One such conversation took place on Christmas Day in 2020, when Mr Pence telephoned Mr Trump to deliver a holiday greeting.

Instead of reciprocating the greeting, the indictment alleges that the then-president “quickly turned the conversation” to his demand that Mr Pence reject certain state electoral votes during final certification on 6 January 2021. The then-vice president allegedly pushed back, telling Mr Trump: “You know I don’t think I have the authority to change the outcome”.

Mr Trump also allegedly called Mr Pence on New Year’s Day 2021, five days before the attack on the Capitol, to “berate” him about opposing a lawsuit that had been filed by the then-president’s allies with the aim of having a judicial opinion stating that Mr Pence had the authority Mr Trump was demanding of him.

After Mr Pence told Mr Trump once more that there was no basis for him to ever claim or wield that sort of authority, the then-president complained that his running-mate was “too honest”.

The former vice president, who like Mr Trump is vying for the 2024 Republican nomination in next year’s presidential election, launched his campaign by denouncing Mr Trump, who he said had “demanded I choose between him and our Constitution”.

“Now voters will be faced with the same choice,” he added.

But Mr Pence has hedged on whether Mr Trump should be charged for what he did, saying as recently as last month that he did not believe the ex-president should be Indicted for his efforts to overturn their 2020 defeat, and has claimed the prosecution of Mr Trump is politically motivated.
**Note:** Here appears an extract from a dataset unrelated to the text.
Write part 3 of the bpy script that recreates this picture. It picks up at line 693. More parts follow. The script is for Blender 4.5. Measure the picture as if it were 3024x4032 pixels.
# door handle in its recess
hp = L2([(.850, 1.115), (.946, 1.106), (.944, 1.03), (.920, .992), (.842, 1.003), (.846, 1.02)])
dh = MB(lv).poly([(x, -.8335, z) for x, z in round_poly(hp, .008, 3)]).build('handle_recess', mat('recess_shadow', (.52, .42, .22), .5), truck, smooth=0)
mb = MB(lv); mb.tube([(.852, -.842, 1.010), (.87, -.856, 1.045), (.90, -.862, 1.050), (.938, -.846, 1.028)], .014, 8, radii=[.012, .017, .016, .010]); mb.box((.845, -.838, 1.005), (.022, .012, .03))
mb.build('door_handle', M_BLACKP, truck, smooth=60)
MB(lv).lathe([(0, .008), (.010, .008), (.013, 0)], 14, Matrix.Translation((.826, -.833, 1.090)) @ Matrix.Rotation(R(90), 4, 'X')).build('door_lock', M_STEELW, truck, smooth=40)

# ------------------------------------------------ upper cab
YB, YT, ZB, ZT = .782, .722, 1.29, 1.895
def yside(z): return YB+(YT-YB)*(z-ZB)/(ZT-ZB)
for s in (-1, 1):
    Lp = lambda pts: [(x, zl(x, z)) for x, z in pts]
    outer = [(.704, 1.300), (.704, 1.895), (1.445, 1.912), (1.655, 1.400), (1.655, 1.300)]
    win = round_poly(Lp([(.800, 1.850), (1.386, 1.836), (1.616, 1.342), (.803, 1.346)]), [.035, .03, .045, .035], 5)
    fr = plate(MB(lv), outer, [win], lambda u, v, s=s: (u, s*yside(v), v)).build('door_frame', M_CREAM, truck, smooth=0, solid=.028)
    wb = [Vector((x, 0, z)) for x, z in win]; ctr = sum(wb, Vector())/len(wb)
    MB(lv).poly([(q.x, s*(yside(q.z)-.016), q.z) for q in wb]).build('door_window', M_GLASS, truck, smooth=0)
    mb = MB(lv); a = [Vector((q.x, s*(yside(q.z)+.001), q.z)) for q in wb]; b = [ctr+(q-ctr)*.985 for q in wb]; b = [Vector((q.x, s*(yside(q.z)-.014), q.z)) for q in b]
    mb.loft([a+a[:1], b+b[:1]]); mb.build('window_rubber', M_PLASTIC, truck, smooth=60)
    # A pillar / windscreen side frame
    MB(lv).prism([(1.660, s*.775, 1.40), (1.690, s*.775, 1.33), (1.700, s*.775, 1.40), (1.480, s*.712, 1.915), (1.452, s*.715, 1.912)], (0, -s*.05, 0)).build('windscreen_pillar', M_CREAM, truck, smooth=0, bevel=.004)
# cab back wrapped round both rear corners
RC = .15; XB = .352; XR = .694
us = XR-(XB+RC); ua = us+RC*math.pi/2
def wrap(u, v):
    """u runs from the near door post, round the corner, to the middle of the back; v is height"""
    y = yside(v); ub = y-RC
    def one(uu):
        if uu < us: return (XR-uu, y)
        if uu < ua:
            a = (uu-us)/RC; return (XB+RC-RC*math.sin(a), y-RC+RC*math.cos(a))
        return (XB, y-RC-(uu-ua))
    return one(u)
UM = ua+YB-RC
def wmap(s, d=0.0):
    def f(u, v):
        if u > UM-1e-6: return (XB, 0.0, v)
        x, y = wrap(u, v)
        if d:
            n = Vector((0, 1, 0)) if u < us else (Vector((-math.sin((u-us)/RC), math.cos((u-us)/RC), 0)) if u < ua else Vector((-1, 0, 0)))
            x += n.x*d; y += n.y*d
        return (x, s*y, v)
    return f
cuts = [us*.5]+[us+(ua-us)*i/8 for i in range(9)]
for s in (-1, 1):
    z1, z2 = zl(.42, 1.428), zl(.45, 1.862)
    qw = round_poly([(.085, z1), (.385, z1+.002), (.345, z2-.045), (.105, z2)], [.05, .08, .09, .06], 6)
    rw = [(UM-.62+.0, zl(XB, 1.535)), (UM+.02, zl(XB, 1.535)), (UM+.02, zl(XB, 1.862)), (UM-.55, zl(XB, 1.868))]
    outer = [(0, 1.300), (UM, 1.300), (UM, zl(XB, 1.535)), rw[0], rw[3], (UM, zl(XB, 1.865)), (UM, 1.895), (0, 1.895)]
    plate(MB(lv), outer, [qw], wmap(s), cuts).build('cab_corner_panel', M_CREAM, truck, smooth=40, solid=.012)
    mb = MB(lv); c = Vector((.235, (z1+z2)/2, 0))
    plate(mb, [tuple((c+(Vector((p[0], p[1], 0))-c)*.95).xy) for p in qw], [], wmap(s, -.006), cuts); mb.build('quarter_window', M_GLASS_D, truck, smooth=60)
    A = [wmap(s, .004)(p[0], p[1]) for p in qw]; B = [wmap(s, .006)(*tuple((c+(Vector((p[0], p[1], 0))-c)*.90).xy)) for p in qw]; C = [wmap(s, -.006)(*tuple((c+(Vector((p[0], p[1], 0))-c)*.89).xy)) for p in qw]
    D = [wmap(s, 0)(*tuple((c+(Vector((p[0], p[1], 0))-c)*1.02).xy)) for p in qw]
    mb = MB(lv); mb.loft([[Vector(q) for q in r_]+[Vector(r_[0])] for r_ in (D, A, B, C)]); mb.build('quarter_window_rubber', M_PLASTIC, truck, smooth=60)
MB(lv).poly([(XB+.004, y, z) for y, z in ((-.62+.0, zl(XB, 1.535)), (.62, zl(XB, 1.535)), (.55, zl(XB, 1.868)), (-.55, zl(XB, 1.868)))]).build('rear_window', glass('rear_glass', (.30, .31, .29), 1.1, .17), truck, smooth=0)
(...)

Still, following the unsealing of the indictment late Tuesday he hit out at the ex-president, calling him unfit to serve.

“Today’s indictment serves as an important reminder: Anyone who puts himself over the Constitution should never be President of the United States,” he said in a statement. “Our country is more important than one man. Our Constitution is more important than any one man’s career”.